I was planning on changing my shoes after fording the calf deep creek, but when we got there, there was a log bridge and we entered the aid station at mile 73 with dry feet. My feet felt great but I decided to change my shoes anyway, I checked and no blisters or hot spots and it felt good to have new socks on. I was feeling strong and needed to meet Harvey up the gravel climb 2 miles to change back into short sleeves and ditch my light so I started powering up the road while Glen who was feeling low on energy lagged behind. After meeting Harvey for the last time till mile 95, I was ready to race. Glen was still lagging behind so I decided it was time for me to go and finish this thing. I was also super excited to see James and Alison at the next aid station so I powered up the gravel road for the next 5 miles passing everyone I saw. James grilled up a most excellent ham and cheese sandwich for me at No Name Ridge mile 80 and I left the aid station ready to attack the Cardiac Needles with 4 hard climbs in the next 9 miles. I had thought I would be walking this whole section, but here I was, full of energy, running this section like our training run. It was great fun, still passing runners, had a great up and back on Thorp Mt at mile 84, saw Glen who took this great picture.

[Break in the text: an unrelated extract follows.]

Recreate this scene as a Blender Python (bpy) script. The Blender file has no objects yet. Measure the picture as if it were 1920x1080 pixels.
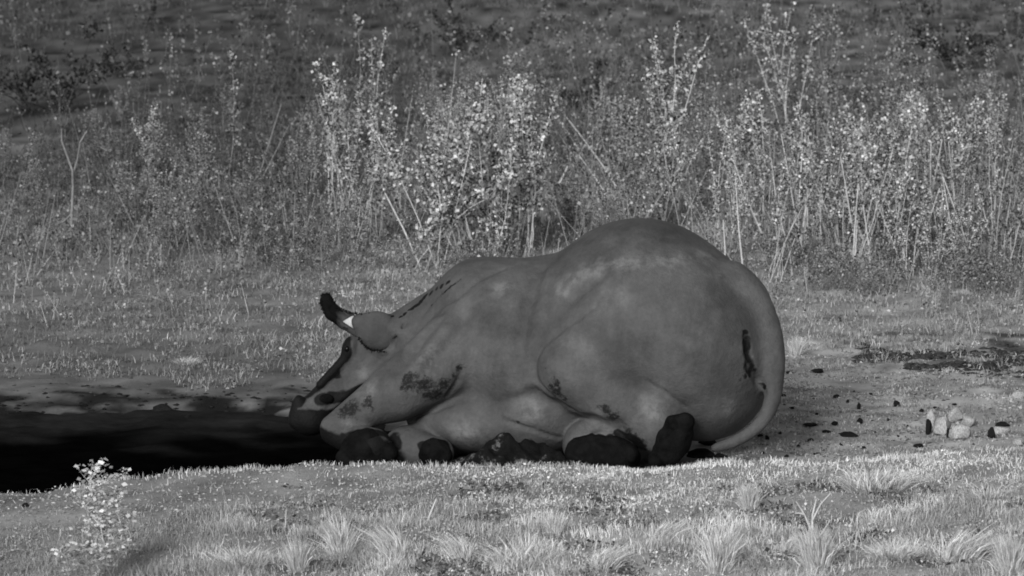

I suddenly realized that I could have a great finish time, possibly in the 28 hr range if I kept the gas on. Right after the French Cabin aid station at mile 88 is the last steep climb and right at the top were two mountain bikers getting ready to head down. The first couple of miles are technical downhill so we kept passing each other to their amazement until the trail flattened out and they were gone. The next couple of miles were flat and runable but I was starting to slow and feel like the party was over. I was hoping to get to the Silver Creek aid station before 2:00 to give me time to finish before 3, but it wasn't looking good. I struggled through the trail reroute around the big avalanche as my legs started to stiffen up so I knew I needed more electrolytes, so after popping a couple of e-caps, I started to loosen up just as a runner and her pacer were catching up to me. It was game on again as I charged down the steep downhill to Silver Creek aid station at mile 95. I bombed into the aid station an hour before I told Harvey I would be there. I was afraid he wouldn't be there, but there he was, ready to get me going. I dropped my pack, grabbed a water bottle and took off at 2:10. Five miles in less than 50 minutes was a definite possibility. I followed a kid down the dirt road, running as hard as I could. After about a mile, the kid pointed to a red flag on a dirt road to the left and I followed him down the road for a couple tenths of a mile when I noticed there were no shoe tracks in the dirt and I hadn't seen anymore flagging. I yelled at the kid and we turned around and ran back to the turn and sure nough, there were more flags straight ahead. I was so pissed and disappointed, I stopped and drank some water knowing I had blown my chance for a sub 29 hr finish. I started up again and Harvey drove by encouraging me and I slowly got back up to speed once I hit the pavement with about 3 miles to go. It felt like the end of a successful marathon, I was chugging along the pavement at a good clip but after crossing the freeway overpass, it looked like I had 14 minutes to cover 2 miles, not good. But as I popped up to the final section along the tracks, I could see the finish and I had 8 minutes to go. I put my head down and started to sprint because you never know how far your watch is off the official clock. As I rounded the last turn, I saw the clock at 28.55 and blasted across the finish line in pure joy!

This was by far my hardest and best ultra yet. I had no idea I would feel so good the second half. Next year I'm doing Waldo, but I'll be doing another hundred for sure!